La station marseillaise est désormais une vitrine pour le futur de la navigation propre. « On a montré que ça marche, mais maintenant il faut dupliquer ce modèle ». Et l’ambition est claire : faire de l’hydrogène la norme dans tous les ports de plaisance, et pourquoi pas au-delà.
Un modèle prêt à conquérir la Méditerranée et au-delà
Après cette démonstration réussie à Marseille, Ephyra entend désormais étendre son modèle à d’autres ports stratégiques. « Nous avons remporté des appels à projet à Saint-Tropez, Ramatuelle et Cogolin », détaille-t-elle.
L’objectif : installer des stations d’hydrogène dans toute la Méditerranée, en faisant un bastion de la plaisance durable. « Mais on ne s’arrête pas là. Les demandes arrivent de l’étranger », précise-t-elle. Des discussions sont déjà en cours à l’international, attirées par cette solution à la fois efficace et écologique.
Fort du succès olympique, Ephyra entre dans une nouvelle phase : celle de l’industrialisation. « Nous prévoyons de construire plusieurs bateaux d’ici 2025 », précise la cheffe d’entreprise. « Pas question de commercialiser tant que tout n’est pas parfaitement maîtrisé. »
La start-up avance à son rythme, consciente que chaque bateau mis en service devra répondre aux plus hautes exigences de performance et de sécurité.
Les Jeux Olympiques, catalyseur d’un écosystème hydrogène
Le succès d’Ephyra ne tient pas qu’à la technologie. Les Jeux Olympiques ont été le levier qui a permis de rassembler tous les acteurs (partenaires publics, privés et institutionnels) autour d’un projet commun qui peinait à se faire une place malgré des avancées majeures.
Car c’est un fameux 26 mai 2020 que la première embarcation de plaisance au monde à propulsion électro-hydrogène, The New Era, conçue par Chloé Zaïed, était lancée. « On a prouvé que l’hydrogène fonctionnait, qu’il était mature. On a montré aux autorités portuaires qu’on pouvait faire venir un bateau hydrogène et de l’hydrogène dans les ports pour se ravitailler en toute sécurité », déclarait déjà à l’époque Chloé Zaïed, à la barre de la société Hynova*, basée à La Ciotat.

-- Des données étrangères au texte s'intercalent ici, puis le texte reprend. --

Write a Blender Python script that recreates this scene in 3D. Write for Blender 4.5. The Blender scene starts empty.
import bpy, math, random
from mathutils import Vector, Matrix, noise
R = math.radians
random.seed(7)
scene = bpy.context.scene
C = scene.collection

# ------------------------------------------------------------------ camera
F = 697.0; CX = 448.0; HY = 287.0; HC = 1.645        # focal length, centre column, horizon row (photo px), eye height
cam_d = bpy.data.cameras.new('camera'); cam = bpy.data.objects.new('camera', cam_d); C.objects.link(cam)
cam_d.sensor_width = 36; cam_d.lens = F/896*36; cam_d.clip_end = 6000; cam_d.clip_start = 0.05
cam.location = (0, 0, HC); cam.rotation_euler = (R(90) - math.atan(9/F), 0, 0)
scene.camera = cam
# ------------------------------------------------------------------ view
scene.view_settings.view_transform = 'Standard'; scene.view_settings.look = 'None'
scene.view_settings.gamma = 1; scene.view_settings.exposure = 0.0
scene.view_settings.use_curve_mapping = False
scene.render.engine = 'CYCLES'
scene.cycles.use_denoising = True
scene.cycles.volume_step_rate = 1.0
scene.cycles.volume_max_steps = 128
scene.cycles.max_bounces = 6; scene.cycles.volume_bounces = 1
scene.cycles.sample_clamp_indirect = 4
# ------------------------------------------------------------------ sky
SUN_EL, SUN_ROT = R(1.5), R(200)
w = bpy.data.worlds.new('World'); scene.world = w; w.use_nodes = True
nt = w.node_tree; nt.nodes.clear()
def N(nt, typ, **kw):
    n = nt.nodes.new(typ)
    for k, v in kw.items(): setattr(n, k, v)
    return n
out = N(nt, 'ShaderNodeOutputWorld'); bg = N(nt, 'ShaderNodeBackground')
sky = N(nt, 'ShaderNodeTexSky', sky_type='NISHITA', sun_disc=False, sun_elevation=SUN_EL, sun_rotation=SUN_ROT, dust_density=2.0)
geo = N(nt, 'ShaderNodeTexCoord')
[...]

Les Jeux ont agi comme un catalyseur, transformant l’ambition d’Ephyra en réalité. Un point de départ pour structurer la filière hydrogène pour la plaisance ? Dans les cas, Jean-Luc Chauvin, président de la CCI métropolitaine Aix-Marseille-Provence, se réjouit de cette dynamique : « Avec les équipes du port, nous sommes engagés depuis plusieurs années dans une démarche de transition environnementale avec la volonté de transformer le site pour en faire un démonstrateur et une référence de la « plaisance durable ». Nous sommes fiers aujourd’hui de voir se concrétiser le projet d’EPHYRA, lauréat de notre AMI, avec l’accueil au sein du port de leur bateau à propulsion hydrogène et de sa propre station d’avitaillement ce qui fait du port de l’Anse de la Réserve le premier et seul port de plaisance au monde à disposer de ce type d’équipement. A jamais les premiers ! »
Législation européenne : un enjeu clé
L’innovation n’est pas la seule bataille à mener pour Ephyra. La question de la législation européenne sur l’hydrogène reste un sujet majeur pour la pérennité du projet. « Nous avons réussi à faire évoluer une partie de la réglementation sur l’utilisation de l’hydrogène dans les ports. Il y a trois ans, la situation était très complexe, mais grâce aux efforts de notre équipe, nous avons pu faire sauter certaines barrières réglementaires. »
L’Europe, bien qu’engagée sur la voie de la transition énergétique, impose encore des contraintes strictes. « Des ajustements sont nécessaires pour faciliter le déploiement de ces technologies à plus grande échelle ».
Au-delà de l’impact environnemental, le port de l’Anse de la Réserve se positionne aujourd’hui comme un véritable démonstrateur d’innovations, faisant de ce site un pionnier dans le domaine de la plaisance durable.